Leme - Talvez, isso tenha de ser feitas de forma mais gradual do que seria desejável. É um risco que tem de ser tomado com muito cuidado. Ao ser excessivamente gradualista, o governo não vai ser crível. A partir do momento em que o setor privado e o mercado perceberem que não há avanço suficiente ou coerência no esforço fiscal, com a reabilitação do setor privado, o modelo entra em colapso. É muito importante escolher a sequência ideal das medidas econômicas que serão adotadas. A resistência de grupos de interesse estabelecidos no Congresso e na classe política contra o ajuste fiscal é muito maior do que no setor privado. É muito importante também escolher as medidas microeconômicas que deverão ajudar a reestruturar e a reequilibrar as finanças do setor privado e a gerar resultado positivo em matéria de investimento e de atividade econômica. É fundamental dar sinais de que há um avanço nessa parte. Isso ajuda a consolidar credibilidade do governo e inclui reformas estruturais destinadas ao aumento da produtividade e da competitividade e à redução de custo país. Há uma série de medidas para adotar que não enfrentarão oposição, com impacto na produtividade, na competitividade e na redução do custo Brasil. Elas podem ser implementadas com o vento a favor, enquanto você luta por aquelas que enfrentam maior resistência, especialmente a Previdência. Para escalar o monte Everest, você pode escolher várias vertentes. Têm algumas em que você vai morrer congelado pendurado num penhasco. Em outras, não. Dependendo da sequências das medidas que o governo implementar, você poderá ver os primeiros brotos nascerem sem ter necessariamente aprovado uma reforma da Previdência. O mercado está disposto a ver do governo um esforço mais gradual no ajuste fiscal do que gostaria desde que saiba o que será feito em termos de esforço primário ao longo tempo, para reduzir a dívida pública e assegurar a solvência fiscal.
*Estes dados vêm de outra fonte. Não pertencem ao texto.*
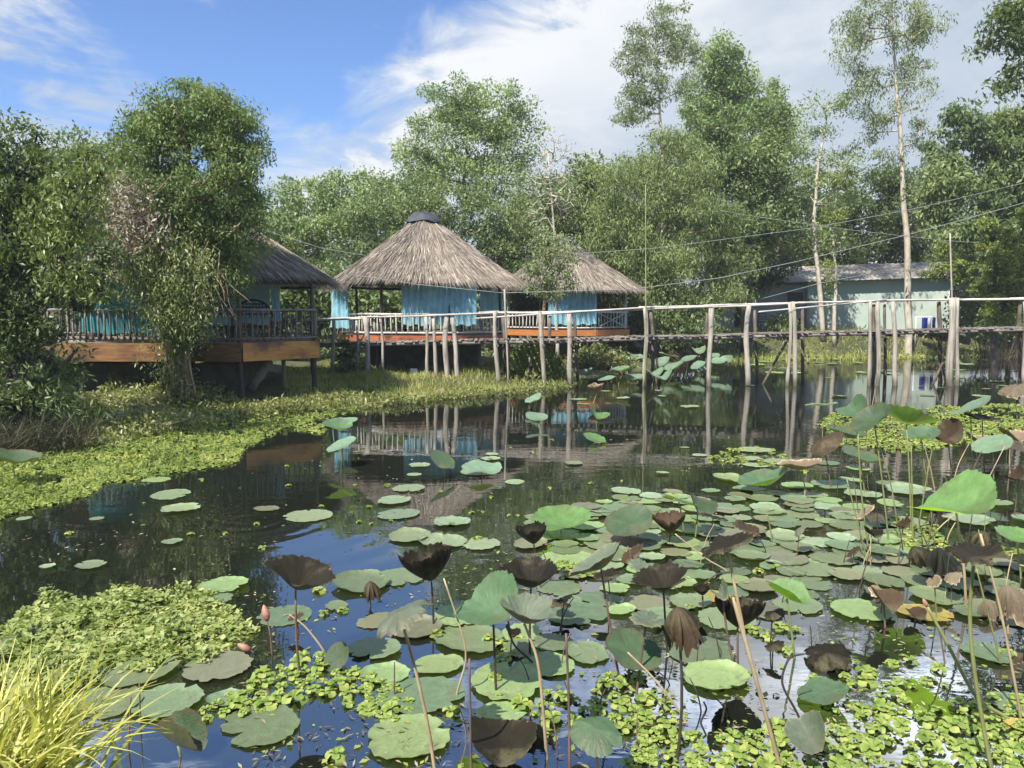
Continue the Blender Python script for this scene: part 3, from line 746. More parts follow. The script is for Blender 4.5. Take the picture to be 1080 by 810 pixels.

Estado – O governo anunciou um amplo programa de desestatização, incluidndo a privatização de estatais, concessões de serviços públicos e vendas de ativos. O senhor acredita que, desta vez, ao contrário do que aconteceu no governo Dilma, esse programa vai deslanchar? O investidor externo vai participar?

Leme - Não é nem uma questão de escolha para o governo. O país não tem a poupança necessária para fazer o investimento e crescer de novo. O capital estrangeiro é fundamental para isso. Ao mesmo tempo, a viabilização fiscal exige a venda de uma série de ativos, para o País poder, num prazo de três a cinco anos, ter um superávit primário de 5% do PIB. Parte disso virá com a contenção de despesas, em especial na Previdência, parte com o teto dos gastos públicos, parte com o aumento de arrecadação de impostos via crescimento da atividade econômica e parte com a venda de ativos. Então, essa é uma parte fundamental para dar credibilidade e viabilidade ao programa econômico. Existe interesse do investidor estrangeiro? Sim, mas, como se diz, o diabo está nos datalhes. Tem de ver qual é o programa, quais são os ativos, os mecanismos de leilão e também, volto a insistir, tem de ver a questão do setor privado e da Lava Jato. Há ativos muito interessantes para o investidor estrangeiro no setor privado, mas que estão contaminados pela questão jurídica da Lava Jato. Há ativos muito atrativos, mas alguns projetos poderiam morrer no departamento de compliance.